In 2010, then-environment minister József Nagy filed a criminal complaint against Interblue for its failure to pay Slovakia €15 million as a clause in the sale contract, which stipulated that if Slovakia spent the proceeds from the original sale of the quotas within the ‘Green Investment Scheme’ (GIS) for environmental projects, the country would be eligible for a bonus payment of €1 per tonne, or €15 million in total, from Interblue.

However, despite the government spending millions of euros on a scheme to improve the thermal insulation of apartment blocks, Interblue has paid no more money to date. After six months, the special prosecutors turned down the complaint, arguing that the state originally had signed a maximally disadvantageous contract and thus the prosecution did not see any criminal intentions on the part of Interblue.

In late 2012, Interblue re-emerged, insisting that Slovakia should sell it quotas to emit 20 million tonnes of carbon dioxide based on the original contract. Slovakia said no to the firm in December 2012, with Environment Minister Peter Žiga saying that he has no legitimate partner with whom to negotiate and that the ministry has withdrawn from the contract as Interblue Group Europe has not proved that it is the legal successor of Interblue Group.
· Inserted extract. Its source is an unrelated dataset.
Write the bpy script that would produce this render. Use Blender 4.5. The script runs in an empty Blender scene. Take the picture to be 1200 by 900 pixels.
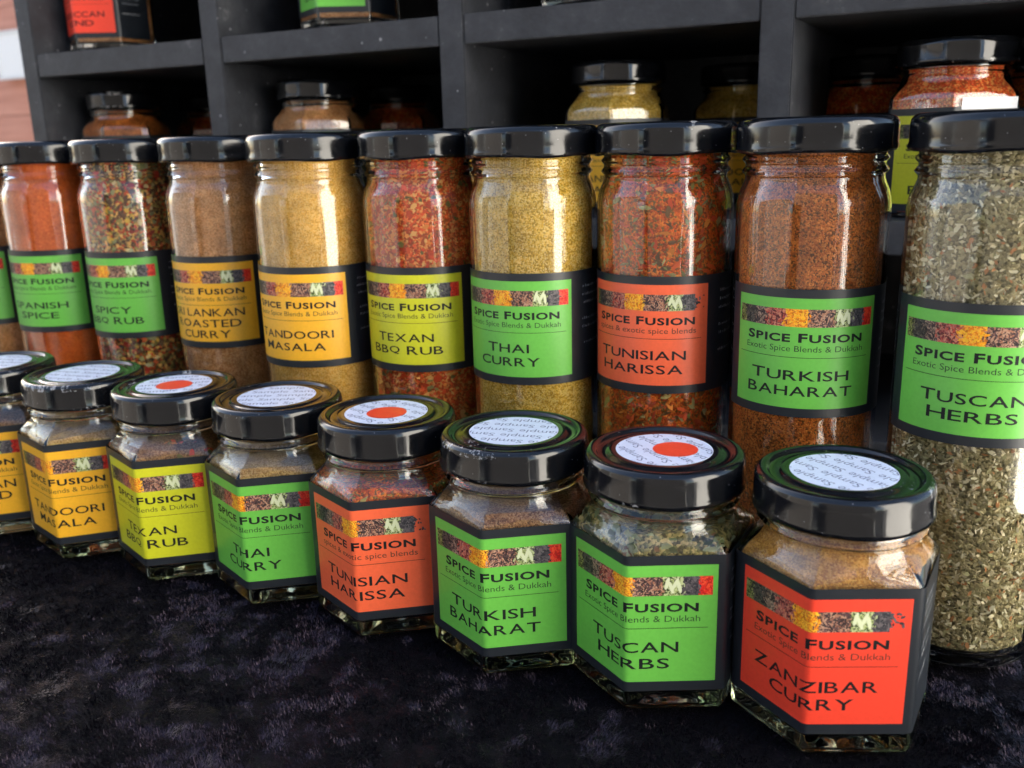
import bpy, bmesh, math, random
import numpy as np
from mathutils import Vector, Matrix
random.seed(7)
RNG = np.random.default_rng(11)
PI = math.pi
R = math.radians
scene = bpy.context.scene
COL = scene.collection

# ------------------------------------------------------------------ camera
cam_d = bpy.data.cameras.new('camera')
cam = bpy.data.objects.new('camera', cam_d)
COL.objects.link(cam)
scene.camera = cam
YAW, PITCH, ROLL = -0.533194737, 0.260027312, -0.025532264
fwd = Vector((math.sin(YAW) * math.cos(PITCH), math.cos(YAW) * math.cos(PITCH), -math.sin(PITCH)))
rt = Vector((math.cos(YAW), -math.sin(YAW), 0))
up = rt.cross(fwd)
cr, sr = math.cos(ROLL), math.sin(ROLL)
rt2 = cr * rt + sr * up
up2 = -sr * rt + cr * up
mw = Matrix((rt2, up2, -fwd)).transposed().to_4x4()
mw.translation = Vector((0.032218, -0.321547, 0.156326))
cam.matrix_world = mw
cam_d.sensor_width = 36.0
cam_d.lens = 1085.673 / 1200 * 36.0
cam_d.clip_start = 0.01
cam_d.clip_end = 500
cam_d.dof.use_dof = True
cam_d.dof.focus_distance = 0.285
cam_d.dof.aperture_fstop = 17.0

# ------------------------------------------------------------------ sky and sun
SUN_DIR = Vector((0.75, -0.45, -0.50)).normalized()      # the way the light travels
world = bpy.data.worlds.new('World')
scene.world = world
world.use_nodes = True
nt = world.node_tree
bg = nt.nodes['Background']
sky = nt.nodes.new('ShaderNodeTexSky')
sky.sky_type = 'NISHITA'
sky.sun_disc = False
el = math.asin(-SUN_DIR.z)
sky.sun_elevation = el
sky.sun_rotation = math.atan2(-SUN_DIR.x, -SUN_DIR.y)
sky.dust_density = 2.0
nt.links.new(sky.outputs[0], bg.inputs[0])
bg.inputs[1].default_value = 0.05
sun_d = bpy.data.lights.new('sun', 'SUN')
sun_d.energy = 5.0
sun_d.angle = R(0.5)
sun_d.color = (1.0, 0.93, 0.83)
sun = bpy.data.objects.new('sun', sun_d)
sun.rotation_euler = SUN_DIR.to_track_quat('-Z', 'Y').to_euler()
COL.objects.link(sun)

vs = scene.view_settings
vs.view_transform = 'Standard'
vs.look = 'None'
vs.gamma = 1.0
vs.use_curve_mapping = False
vs.exposure = 3.42
scene.cycles.max_bounces = 24
scene.cycles.transmission_bounces = 20
scene.cycles.transparent_max_bounces = 16
scene.cycles.glossy_bounces = 10
scene.cycles.caustics_refractive = True
scene.cycles.caustics_reflective = True
scene.cycles.blur_glossy = 0.5


# ------------------------------------------------------------------ material helpers
def new_mat(name):
    m = bpy.data.materials.new(name)
    m.use_nodes = True
    return m, m.node_tree, m.node_tree.nodes['Principled BSDF']


def N(t, kind, **kw):
    n = t.nodes.new(kind)
    for k, v in kw.items():
        if k in n.inputs.keys():
            n.inputs[k].default_value = v
        else:
            setattr(n, k, v)
    return n


def ramp(t, stops, interp='LINEAR'):
    n = t.nodes.new('ShaderNodeValToRGB')
    cr_ = n.color_ramp
    cr_.interpolation = interp
    while len(cr_.elements) < len(stops):
        cr_.elements.new(0.5)
    for e, (p, c) in zip(cr_.elements, stops):
        e.position = p
        e.color = (*c, 1)
    return n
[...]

Last October, police shelved their investigation into the case, which started in 2009, arguing that the act was not a crime. The Environment Ministry appealed the decision to wind down the investigation, but the Special Prosecutor’s Office dismissed it at the end of 2013.

On January 9, Čižnár ordered an inquiry into whether halting the criminal prosecution in the emissions deal was justified.

The police in January 2014 confirmed that it received requested materials from Swiss officials detailing who benefited from the emissions deal. The materials are being inspected over suspicions of money laundering.